__Record set__.

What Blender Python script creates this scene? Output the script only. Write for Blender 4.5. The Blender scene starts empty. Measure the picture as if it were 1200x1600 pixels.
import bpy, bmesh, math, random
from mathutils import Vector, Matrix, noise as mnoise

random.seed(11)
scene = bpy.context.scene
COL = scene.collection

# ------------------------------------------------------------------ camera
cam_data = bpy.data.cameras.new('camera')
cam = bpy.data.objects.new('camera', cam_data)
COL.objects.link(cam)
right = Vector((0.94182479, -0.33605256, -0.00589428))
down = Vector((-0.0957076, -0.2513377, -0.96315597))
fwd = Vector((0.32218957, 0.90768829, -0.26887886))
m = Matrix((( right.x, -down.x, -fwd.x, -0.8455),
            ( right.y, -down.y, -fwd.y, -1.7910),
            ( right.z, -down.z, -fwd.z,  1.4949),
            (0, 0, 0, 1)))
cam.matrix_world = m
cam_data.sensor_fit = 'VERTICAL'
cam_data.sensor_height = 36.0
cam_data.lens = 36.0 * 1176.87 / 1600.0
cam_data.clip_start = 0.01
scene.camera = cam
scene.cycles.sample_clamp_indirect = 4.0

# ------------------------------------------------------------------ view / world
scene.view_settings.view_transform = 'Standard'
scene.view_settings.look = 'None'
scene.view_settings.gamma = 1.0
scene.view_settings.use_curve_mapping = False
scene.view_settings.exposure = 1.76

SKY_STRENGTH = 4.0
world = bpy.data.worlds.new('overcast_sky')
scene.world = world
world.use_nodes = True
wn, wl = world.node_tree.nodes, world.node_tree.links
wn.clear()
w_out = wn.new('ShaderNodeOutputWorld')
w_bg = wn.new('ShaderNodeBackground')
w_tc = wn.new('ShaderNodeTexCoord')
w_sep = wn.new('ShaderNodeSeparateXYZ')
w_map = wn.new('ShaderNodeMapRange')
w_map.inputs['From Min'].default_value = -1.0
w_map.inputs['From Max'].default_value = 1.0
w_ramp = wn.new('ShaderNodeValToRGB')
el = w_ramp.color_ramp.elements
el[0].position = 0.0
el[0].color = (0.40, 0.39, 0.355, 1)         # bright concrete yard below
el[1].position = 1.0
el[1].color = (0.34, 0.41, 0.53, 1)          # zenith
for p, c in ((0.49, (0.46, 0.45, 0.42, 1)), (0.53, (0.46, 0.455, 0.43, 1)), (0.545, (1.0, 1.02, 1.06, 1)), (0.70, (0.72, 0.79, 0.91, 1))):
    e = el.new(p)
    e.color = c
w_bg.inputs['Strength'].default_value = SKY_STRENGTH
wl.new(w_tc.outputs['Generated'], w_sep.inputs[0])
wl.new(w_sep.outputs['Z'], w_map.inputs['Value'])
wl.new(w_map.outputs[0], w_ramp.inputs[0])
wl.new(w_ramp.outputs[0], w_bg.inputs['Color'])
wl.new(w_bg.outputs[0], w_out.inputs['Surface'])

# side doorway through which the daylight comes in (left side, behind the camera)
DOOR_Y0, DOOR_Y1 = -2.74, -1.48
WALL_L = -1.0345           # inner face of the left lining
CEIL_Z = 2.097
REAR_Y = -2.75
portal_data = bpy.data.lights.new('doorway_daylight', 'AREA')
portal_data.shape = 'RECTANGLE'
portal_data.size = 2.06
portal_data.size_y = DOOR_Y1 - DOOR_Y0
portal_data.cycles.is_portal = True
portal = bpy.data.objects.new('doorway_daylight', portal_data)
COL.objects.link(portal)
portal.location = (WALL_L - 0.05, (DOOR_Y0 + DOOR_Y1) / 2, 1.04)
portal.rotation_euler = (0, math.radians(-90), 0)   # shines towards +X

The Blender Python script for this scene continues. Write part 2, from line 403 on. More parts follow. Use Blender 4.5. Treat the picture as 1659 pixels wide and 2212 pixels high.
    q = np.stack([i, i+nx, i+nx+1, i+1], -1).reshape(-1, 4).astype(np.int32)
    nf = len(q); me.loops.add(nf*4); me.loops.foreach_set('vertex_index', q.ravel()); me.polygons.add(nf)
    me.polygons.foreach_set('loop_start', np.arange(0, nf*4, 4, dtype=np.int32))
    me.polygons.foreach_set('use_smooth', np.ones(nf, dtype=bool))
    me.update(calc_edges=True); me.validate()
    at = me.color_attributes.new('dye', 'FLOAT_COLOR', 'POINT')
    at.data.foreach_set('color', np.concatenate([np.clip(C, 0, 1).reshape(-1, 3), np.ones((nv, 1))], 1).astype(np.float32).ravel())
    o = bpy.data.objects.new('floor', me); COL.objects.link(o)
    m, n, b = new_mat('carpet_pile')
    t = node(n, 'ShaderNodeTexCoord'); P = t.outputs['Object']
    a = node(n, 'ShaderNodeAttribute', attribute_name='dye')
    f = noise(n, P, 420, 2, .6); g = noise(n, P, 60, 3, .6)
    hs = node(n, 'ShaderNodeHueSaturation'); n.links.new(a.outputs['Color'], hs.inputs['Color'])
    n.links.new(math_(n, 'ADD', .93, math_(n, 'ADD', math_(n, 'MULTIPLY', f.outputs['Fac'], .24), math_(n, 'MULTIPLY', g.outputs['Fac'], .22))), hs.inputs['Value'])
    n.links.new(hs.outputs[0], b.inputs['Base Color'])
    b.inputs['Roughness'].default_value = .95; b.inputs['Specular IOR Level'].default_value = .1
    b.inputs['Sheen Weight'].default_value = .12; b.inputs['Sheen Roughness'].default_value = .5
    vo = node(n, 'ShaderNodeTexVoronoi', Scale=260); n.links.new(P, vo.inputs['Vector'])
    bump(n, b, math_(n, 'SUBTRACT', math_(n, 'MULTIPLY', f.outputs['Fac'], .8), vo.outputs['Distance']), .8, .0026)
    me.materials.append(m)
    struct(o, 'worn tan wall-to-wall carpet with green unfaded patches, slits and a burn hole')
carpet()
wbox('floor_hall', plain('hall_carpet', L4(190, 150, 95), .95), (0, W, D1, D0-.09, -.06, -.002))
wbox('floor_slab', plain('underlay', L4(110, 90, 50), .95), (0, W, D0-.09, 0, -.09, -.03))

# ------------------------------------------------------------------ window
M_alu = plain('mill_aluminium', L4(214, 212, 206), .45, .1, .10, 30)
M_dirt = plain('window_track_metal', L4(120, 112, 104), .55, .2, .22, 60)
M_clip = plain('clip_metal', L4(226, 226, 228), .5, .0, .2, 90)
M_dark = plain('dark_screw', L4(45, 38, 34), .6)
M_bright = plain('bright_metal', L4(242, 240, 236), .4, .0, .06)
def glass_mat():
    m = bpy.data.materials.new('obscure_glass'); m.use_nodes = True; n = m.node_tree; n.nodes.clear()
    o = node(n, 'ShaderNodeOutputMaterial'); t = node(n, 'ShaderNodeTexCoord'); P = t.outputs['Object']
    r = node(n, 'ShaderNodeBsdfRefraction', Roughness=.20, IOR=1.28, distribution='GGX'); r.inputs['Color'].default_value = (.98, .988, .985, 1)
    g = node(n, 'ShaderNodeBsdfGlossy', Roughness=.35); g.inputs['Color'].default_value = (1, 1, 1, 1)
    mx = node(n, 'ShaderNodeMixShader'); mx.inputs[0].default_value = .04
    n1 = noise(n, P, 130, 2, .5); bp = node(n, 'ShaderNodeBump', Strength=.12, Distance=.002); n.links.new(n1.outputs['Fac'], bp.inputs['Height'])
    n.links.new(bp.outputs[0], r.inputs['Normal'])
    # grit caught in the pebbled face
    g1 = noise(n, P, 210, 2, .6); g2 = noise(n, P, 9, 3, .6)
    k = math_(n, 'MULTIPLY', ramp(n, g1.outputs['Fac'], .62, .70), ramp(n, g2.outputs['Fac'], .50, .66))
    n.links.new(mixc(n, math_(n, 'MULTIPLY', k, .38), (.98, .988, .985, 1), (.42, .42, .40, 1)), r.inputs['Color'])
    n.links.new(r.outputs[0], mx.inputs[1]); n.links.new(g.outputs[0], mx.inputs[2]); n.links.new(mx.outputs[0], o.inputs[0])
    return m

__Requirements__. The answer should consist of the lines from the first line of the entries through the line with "scene.view_settings.exposure = 1.76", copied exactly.

__Output of the exercise__.
What Blender Python script creates this scene? Output the script only. Write for Blender 4.5. The Blender scene starts empty. Measure the picture as if it were 1200x1600 pixels.
import bpy, bmesh, math, random
from mathutils import Vector, Matrix, noise as mnoise

random.seed(11)
scene = bpy.context.scene
COL = scene.collection

# ------------------------------------------------------------------ camera
cam_data = bpy.data.cameras.new('camera')
cam = bpy.data.objects.new('camera', cam_data)
COL.objects.link(cam)
right = Vector((0.94182479, -0.33605256, -0.00589428))
down = Vector((-0.0957076, -0.2513377, -0.96315597))
fwd = Vector((0.32218957, 0.90768829, -0.26887886))
m = Matrix((( right.x, -down.x, -fwd.x, -0.8455),
            ( right.y, -down.y, -fwd.y, -1.7910),
            ( right.z, -down.z, -fwd.z,  1.4949),
            (0, 0, 0, 1)))
cam.matrix_world = m
cam_data.sensor_fit = 'VERTICAL'
cam_data.sensor_height = 36.0
cam_data.lens = 36.0 * 1176.87 / 1600.0
cam_data.clip_start = 0.01
scene.camera = cam
scene.cycles.sample_clamp_indirect = 4.0

# ------------------------------------------------------------------ view / world
scene.view_settings.view_transform = 'Standard'
scene.view_settings.look = 'None'
scene.view_settings.gamma = 1.0
scene.view_settings.use_curve_mapping = False
scene.view_settings.exposure = 1.76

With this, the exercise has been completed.